Hawaii elections have been exercises in ineptitude since the Legislature decided in 1995 that it was a bad idea for voting to be supervised by a partisan elected official and took the job away from the lieutenant governor.
Elections were put under the control of an unaccountable commission appointed by the House speaker, Senate president and minority leaders from both houses.
The irony is that in the 36 years the lieutenant governor ran Hawaii elections, there were few major foul-ups in the balloting or serious allegations of political manipulation.
In the 17 years since the LG’s involvement ended, one problem after another has shaken public confidence in the integrity of our elections.
It came to a head this year when thousands of Hawaii voters were disenfranchised by bungling on the Big Island in the primary election that forced an emergency extension of voting hours, and widespread ballot shortages on Oahu in the general election.

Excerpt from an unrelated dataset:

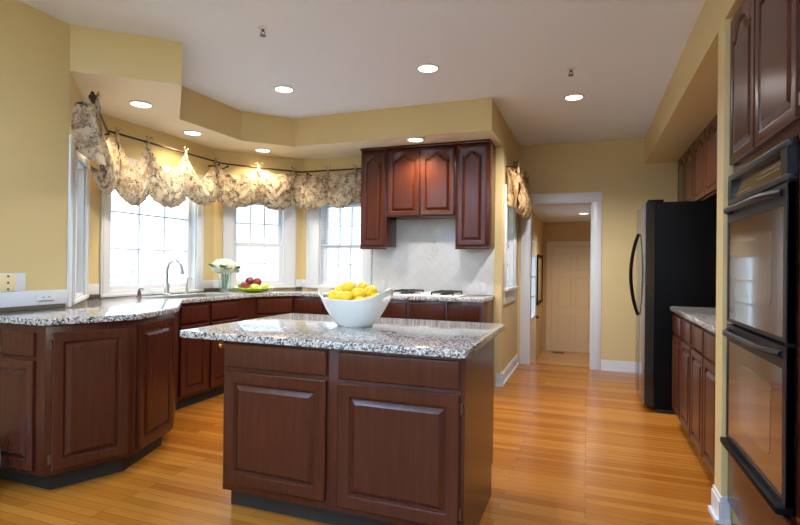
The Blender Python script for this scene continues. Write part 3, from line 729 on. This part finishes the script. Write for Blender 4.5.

The Elections Commission and attorney general are conducting competing investigations into what went wrong, and a fed-up Gov. Neil Abercrombie has proposed that future elections be conducted entirely by mail.
That’s worth considering, but whether we vote in polling booths or by mail, the integrity of our elections will remain in question until we restore accountability to their governance.
This year’s problems were only the latest in what’s become a biennial bad drama.
Since the 1998 election, we’ve had allegations of fraud in counting votes, political squabbling among commissioners, attempts by lawmakers to manipulate the timing of elections, politically motivated funding disputes, endless problems with voting machine contracts, confusion at the filing deadline, fights over candidate disqualifications, rule changes in midgame, misprinted ballots and judicial rebukes.
Two chief state election officers have been forced out in the last three voting cycles because of the troubles, and if current elections chief Scott Nago doesn’t survive his fumbles this year, it’ll be three guys out in four cycles.
Most troubling of all is that Hawaii is embarrassed every two years by some of the lowest voter turnouts in the nation.
The fact is, the system wasn’t broken until the Legislature “fixed” it in 1995.
It’s impossible to remove politics from anything in Hawaii, and the only thing accomplished by taking the lieutenant governor out of the election equation was to remove recourse for voters when things go wrong.
Having the lieutenant governor run elections made simple good sense; with few other responsibilities assigned to the office, the one opportunity to shine provided high motivation to do the job right.
Every LG wants to be governor, and presiding over a fiasco like this year’s election would greatly dim any chance of winning promotion.
That’s as true a line of accountability as we’ll ever get.